▶ _Problem to work on_:
List, from the lines below, each one with "picture" in it.

___ Records for the task

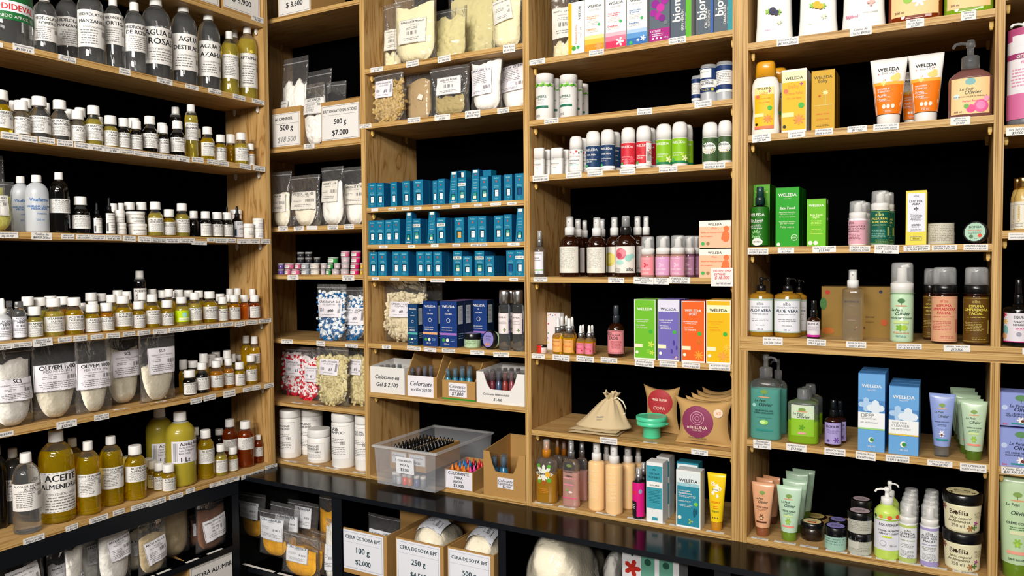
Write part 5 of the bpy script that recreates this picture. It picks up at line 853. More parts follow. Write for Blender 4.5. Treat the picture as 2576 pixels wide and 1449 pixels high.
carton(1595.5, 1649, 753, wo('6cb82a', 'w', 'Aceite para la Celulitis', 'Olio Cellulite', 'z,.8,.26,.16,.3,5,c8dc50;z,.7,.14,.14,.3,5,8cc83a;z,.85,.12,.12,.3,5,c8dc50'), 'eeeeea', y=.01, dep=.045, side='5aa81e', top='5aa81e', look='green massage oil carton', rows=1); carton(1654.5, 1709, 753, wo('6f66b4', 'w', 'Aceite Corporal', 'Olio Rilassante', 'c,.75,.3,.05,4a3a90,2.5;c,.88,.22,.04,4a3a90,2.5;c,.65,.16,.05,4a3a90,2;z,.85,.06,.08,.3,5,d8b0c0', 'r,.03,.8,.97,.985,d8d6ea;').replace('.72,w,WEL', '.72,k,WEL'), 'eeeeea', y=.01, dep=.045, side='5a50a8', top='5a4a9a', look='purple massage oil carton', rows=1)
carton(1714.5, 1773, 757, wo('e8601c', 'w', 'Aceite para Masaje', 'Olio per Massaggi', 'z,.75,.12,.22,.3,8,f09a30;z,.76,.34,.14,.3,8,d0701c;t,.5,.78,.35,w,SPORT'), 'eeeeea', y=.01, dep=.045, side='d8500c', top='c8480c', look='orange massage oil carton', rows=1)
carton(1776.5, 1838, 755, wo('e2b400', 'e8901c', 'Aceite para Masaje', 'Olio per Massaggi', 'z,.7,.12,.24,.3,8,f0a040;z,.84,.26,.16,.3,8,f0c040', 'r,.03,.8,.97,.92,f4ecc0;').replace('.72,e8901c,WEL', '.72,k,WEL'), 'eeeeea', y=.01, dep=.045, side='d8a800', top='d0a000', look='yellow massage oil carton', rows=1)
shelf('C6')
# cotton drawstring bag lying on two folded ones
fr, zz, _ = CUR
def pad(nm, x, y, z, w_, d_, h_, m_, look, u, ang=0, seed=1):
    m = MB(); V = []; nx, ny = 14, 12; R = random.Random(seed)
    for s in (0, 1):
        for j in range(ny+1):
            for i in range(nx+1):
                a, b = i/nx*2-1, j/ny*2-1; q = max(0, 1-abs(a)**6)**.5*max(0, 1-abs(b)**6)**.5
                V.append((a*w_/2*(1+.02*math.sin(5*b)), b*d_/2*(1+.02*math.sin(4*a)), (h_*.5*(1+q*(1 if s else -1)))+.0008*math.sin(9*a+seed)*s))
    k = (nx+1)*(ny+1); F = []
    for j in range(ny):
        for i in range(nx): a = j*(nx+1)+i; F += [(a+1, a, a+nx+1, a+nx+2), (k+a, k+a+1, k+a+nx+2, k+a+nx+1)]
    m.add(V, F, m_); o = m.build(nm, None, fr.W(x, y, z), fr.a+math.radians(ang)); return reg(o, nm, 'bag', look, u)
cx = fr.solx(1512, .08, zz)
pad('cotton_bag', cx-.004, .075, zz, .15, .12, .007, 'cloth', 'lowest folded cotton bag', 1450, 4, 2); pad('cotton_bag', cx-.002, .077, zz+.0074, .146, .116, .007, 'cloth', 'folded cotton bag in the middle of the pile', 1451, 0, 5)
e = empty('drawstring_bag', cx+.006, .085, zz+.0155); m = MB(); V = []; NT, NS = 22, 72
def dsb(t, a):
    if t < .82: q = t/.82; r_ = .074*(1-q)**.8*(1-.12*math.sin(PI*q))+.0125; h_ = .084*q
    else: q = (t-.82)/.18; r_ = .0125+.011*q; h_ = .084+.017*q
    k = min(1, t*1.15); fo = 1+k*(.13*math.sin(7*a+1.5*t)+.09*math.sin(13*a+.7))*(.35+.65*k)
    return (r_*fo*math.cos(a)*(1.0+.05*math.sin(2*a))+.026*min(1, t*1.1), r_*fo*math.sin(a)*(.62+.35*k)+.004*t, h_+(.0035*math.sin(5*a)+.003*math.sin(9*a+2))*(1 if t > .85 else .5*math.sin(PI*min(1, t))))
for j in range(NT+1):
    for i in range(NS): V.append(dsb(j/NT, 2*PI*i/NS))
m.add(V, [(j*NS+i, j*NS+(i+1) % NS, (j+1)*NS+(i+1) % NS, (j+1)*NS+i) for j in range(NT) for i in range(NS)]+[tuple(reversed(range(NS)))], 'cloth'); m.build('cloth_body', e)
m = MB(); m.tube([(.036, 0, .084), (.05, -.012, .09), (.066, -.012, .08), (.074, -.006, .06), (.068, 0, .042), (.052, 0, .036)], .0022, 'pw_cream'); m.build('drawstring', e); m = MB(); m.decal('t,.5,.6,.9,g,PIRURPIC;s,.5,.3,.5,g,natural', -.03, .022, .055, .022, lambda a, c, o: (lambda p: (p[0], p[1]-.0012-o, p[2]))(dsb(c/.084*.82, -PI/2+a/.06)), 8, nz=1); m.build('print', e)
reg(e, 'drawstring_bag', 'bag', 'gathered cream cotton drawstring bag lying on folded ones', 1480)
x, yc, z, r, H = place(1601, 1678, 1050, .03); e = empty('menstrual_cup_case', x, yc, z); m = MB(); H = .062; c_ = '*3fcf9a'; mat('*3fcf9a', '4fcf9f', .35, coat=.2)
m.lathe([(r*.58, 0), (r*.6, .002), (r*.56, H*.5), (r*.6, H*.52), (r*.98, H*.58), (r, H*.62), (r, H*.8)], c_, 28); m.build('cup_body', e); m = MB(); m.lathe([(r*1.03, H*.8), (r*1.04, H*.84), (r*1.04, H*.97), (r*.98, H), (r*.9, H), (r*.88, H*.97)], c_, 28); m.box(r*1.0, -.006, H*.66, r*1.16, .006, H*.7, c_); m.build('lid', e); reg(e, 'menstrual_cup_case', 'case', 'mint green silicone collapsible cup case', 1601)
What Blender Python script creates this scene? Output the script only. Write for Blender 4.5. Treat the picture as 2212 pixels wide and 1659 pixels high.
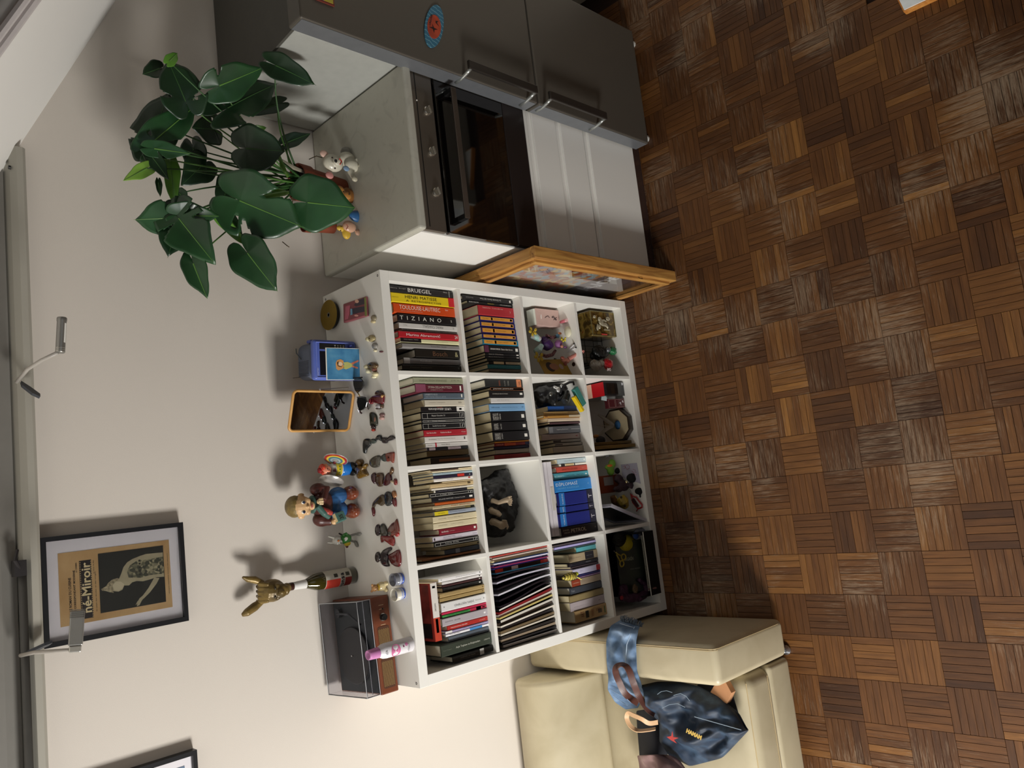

______

▶ _Result of this exercise_:
Write part 5 of the bpy script that recreates this picture. It picks up at line 853. More parts follow. Write for Blender 4.5. Treat the picture as 2576 pixels wide and 1449 pixels high.
What Blender Python script creates this scene? Output the script only. Write for Blender 4.5. Treat the picture as 2212 pixels wide and 1659 pixels high.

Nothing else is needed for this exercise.